Pas de « en même temps » pour la relance du nucléaire
La théorie du « en même temps » comme la précipitation seraient mortifères pour la relance du nucléaire
Malgré une guerre de tranchées qui se poursuit à Bruxelles et à Strasbourg entre défenseurs et opposants acharnés au nucléaire, dans un contexte de réchauffement climatique qui met à mal les modèles les plus pessimistes, la relance du nucléaire est au cœur de l’actualité énergétique française depuis le discours de Belfort de février 2022.
Signe d’un revirement politique aussi récent que salutaire après une période où la fermeture de réacteurs était l’horizon indépassable des décideurs politiques, l’heure est désormais à la prolongation la plus large du parc nucléaire existant et à la construction de nouveaux réacteurs nucléaires. Convaincue que l’équation énergétique et climatique du pays impose cette relance du nucléaire, la CFE Énergies ne peut que saluer cette évolution.
Pour autant, il y a encore loin de la coupe aux lèvres. Convaincue d’avoir de nouveau un avenir et une dynamique pour se mobiliser, la filière nucléaire annonce le recrutement de plusieurs milliers de personnes dans les années qui viennent, comme la structuration de l’indispensable tissu industriel et de filières de formation pour disposer des compétences nécessaires à ce défi.
Dans le même temps, lors de son audition à l’Assemblée Nationale, le président d’EDF a confirmé sa volonté d’engager une vaste réforme de l’organisation nucléaire d’EDF pour être en mesure de relever le défi et d’avoir la « bonne cadence industrielle », au risque cependant de confondre vitesse et précipitation et donc de tout mélanger.
Si le Gouvernement accélère le tempo de la communication en annonçant que les derniers des six premiers EPR2 seraient implantés sur le site du Bugey, il n’hésite pas, dans le même temps, à procrastiner dans le dossier du financement du nouveau nucléaire.
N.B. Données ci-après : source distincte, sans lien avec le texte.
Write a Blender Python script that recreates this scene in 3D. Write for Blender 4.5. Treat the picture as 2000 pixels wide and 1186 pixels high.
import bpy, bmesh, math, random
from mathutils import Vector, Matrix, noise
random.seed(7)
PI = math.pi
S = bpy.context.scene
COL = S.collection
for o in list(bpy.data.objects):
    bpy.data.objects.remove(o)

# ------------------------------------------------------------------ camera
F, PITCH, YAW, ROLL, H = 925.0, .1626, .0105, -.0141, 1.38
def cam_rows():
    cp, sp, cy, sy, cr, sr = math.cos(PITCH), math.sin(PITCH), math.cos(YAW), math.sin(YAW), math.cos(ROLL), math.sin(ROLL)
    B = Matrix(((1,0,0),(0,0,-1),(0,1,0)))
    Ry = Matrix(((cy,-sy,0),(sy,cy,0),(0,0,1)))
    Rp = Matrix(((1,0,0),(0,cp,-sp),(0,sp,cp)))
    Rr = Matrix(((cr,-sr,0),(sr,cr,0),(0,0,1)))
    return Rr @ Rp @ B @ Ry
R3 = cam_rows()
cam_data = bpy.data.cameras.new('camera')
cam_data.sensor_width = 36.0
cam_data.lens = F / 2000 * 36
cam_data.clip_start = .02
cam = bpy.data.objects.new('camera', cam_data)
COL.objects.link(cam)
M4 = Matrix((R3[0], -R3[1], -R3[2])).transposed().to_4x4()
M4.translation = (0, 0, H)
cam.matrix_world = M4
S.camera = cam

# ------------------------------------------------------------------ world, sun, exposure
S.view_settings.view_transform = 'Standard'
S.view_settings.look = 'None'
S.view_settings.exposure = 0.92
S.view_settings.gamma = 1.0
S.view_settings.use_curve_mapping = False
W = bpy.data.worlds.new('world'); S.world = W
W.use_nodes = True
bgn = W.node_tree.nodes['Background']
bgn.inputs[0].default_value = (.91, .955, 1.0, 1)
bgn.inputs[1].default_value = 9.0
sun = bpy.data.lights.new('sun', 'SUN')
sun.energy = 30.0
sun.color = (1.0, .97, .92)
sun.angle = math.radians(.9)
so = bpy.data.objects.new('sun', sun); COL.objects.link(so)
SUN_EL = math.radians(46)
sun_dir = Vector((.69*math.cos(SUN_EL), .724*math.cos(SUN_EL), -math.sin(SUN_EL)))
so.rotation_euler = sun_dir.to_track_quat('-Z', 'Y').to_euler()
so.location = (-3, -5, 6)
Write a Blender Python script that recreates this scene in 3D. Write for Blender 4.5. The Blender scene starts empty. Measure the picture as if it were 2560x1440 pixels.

En effet, lors de son audition devant les députés, le Ministre Bruno LE MAIRE a déclaré que « le schéma de régulation et de financement devra être précisé d’ici à la fin 2024 ».
Au regard de la situation financière d’EDF dont l’État, régulateur et actionnaire, porte une lourde responsabilité, la relance du nucléaire n’est en effet possible que si l’État travaille à son financement, le cas échéant en favorisant l’autofinancement par EDF, et ce, dans le respect du cadre européen lui-même en ébullition comme en attestent les débats clivants sur la réforme du marché européen de l’électricité.
Dès lors, la CFE Énergies considère qu’engager à marche forcée au sein d’EDF une vaste réforme organisationnelle, qui plus est en profondeur, avec la désorganisation et les pertes de repères qu’une insuffisance de préparation et la précipitation, ne pourraient qu’induire, et cela, sans avoir sécurisé les modèles économiques et de financement, ce serait mettre la charrue avant les bœufs. Pour la CFE Énergies, la priorité doit être donnée à la mise en œuvre des recommandations du rapport Foltz
relatives au nouveau nucléaire, car essentielle à la réussite du chantier des nouveaux réacteurs. Par ailleurs, ne pas sécuriser les modèles économiques et de financement, c’est faire prendre un risque aux entreprises de la filière qui ont à relever le défi de milliers de recrutements.
La CFE Énergies n’oublie pas que la précipitation à engager les chantiers de Flamanville et d’Hinkley Point, pour de sombres raisons sans lien avec la moindre logique industrielle, s’est révélée mortifère pour EDF et l’industrie nucléaire française. Elle n’oublie pas non plus les dégâts d’un projet Hercule imaginé par des consultants hors sol et imposée à l’entreprise sans tenir compte de la réalité de ses métiers, en vain du fait de l’opposition du corps social à une réforme dangereuse.
Face à ce « en même temps » gouvernemental qui ne donne ni la visibilité ni la sérénité nécessaires à une industrie de souveraineté et du temps long, la CFE Énergies appelle tous ceux qui œuvrent à la relance du nucléaire à ne pas procrastiner ni à confondre vitesse et précipitation pour réunir toutes les conditions du succès.